::: Data for processing :::
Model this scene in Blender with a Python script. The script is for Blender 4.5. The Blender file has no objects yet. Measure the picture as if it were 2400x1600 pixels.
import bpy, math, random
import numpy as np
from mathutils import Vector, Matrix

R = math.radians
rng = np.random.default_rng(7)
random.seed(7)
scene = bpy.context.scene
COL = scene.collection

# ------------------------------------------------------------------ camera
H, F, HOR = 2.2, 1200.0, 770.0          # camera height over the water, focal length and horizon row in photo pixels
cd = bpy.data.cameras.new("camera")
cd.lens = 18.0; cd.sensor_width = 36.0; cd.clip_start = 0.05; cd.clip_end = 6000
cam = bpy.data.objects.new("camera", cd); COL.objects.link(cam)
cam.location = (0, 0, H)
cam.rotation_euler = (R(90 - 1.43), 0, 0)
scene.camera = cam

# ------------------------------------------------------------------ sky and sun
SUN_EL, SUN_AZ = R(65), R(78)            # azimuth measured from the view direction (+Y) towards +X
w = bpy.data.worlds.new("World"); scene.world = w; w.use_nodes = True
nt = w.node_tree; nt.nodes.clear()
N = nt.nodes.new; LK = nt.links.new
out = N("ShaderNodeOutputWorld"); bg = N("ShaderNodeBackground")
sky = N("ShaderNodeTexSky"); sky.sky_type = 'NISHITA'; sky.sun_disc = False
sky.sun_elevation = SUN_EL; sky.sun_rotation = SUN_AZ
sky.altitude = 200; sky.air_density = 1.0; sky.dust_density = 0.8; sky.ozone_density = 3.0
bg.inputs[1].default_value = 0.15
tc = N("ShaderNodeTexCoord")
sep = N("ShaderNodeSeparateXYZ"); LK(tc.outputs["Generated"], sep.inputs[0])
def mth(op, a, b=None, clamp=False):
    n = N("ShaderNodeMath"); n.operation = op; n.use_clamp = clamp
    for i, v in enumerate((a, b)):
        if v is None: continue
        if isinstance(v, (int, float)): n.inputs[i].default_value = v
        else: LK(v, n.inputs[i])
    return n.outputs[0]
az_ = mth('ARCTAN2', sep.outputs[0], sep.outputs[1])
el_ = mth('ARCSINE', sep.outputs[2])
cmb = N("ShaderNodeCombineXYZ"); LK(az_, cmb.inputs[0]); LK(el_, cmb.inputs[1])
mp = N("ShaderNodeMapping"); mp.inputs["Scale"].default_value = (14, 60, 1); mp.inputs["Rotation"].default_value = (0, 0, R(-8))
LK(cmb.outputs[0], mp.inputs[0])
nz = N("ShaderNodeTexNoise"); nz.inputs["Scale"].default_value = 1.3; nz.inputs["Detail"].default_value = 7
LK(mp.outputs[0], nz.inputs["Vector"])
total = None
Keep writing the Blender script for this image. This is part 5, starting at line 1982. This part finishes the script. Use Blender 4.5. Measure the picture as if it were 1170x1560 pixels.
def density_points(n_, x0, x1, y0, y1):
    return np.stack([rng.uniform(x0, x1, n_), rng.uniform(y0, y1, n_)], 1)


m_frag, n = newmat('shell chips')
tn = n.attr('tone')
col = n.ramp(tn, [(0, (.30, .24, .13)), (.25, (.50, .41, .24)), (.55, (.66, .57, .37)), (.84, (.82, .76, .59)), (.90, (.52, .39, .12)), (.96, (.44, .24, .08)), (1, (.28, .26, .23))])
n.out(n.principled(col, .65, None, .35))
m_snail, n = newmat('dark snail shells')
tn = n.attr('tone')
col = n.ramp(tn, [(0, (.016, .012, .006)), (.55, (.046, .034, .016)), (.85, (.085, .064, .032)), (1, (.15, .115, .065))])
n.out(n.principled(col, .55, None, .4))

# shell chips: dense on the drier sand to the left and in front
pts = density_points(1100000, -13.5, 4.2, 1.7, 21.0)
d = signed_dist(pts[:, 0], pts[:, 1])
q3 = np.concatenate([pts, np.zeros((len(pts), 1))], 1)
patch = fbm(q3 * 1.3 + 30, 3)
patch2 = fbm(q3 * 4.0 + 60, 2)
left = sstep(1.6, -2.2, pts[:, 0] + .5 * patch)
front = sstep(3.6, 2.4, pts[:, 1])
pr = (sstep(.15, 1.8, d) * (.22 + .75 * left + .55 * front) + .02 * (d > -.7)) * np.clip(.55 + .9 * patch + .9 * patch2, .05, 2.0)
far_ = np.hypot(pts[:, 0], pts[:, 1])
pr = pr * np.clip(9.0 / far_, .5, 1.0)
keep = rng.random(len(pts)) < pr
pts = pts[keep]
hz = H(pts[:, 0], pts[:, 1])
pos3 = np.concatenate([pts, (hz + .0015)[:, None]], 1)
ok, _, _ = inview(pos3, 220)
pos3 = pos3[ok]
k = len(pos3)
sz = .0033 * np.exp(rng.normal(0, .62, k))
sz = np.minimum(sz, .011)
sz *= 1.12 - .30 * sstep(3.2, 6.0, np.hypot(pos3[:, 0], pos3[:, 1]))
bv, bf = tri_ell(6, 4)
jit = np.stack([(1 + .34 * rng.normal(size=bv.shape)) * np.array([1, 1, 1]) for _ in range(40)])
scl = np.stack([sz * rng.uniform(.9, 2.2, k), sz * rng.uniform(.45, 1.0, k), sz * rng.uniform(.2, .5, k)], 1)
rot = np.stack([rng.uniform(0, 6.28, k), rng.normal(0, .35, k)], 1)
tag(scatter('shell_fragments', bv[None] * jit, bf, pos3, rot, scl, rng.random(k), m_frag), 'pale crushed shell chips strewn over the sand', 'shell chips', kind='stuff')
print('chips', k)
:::
# Short exercise
Your output must be the lines of the material above, from the first through the line that contains "COL = scene.collection", copied exactly. Include both endpoints and nothing else.

# Result
Model this scene in Blender with a Python script. The script is for Blender 4.5. The Blender file has no objects yet. Measure the picture as if it were 2400x1600 pixels.
import bpy, math, random
import numpy as np
from mathutils import Vector, Matrix

R = math.radians
rng = np.random.default_rng(7)
random.seed(7)
scene = bpy.context.scene
COL = scene.collection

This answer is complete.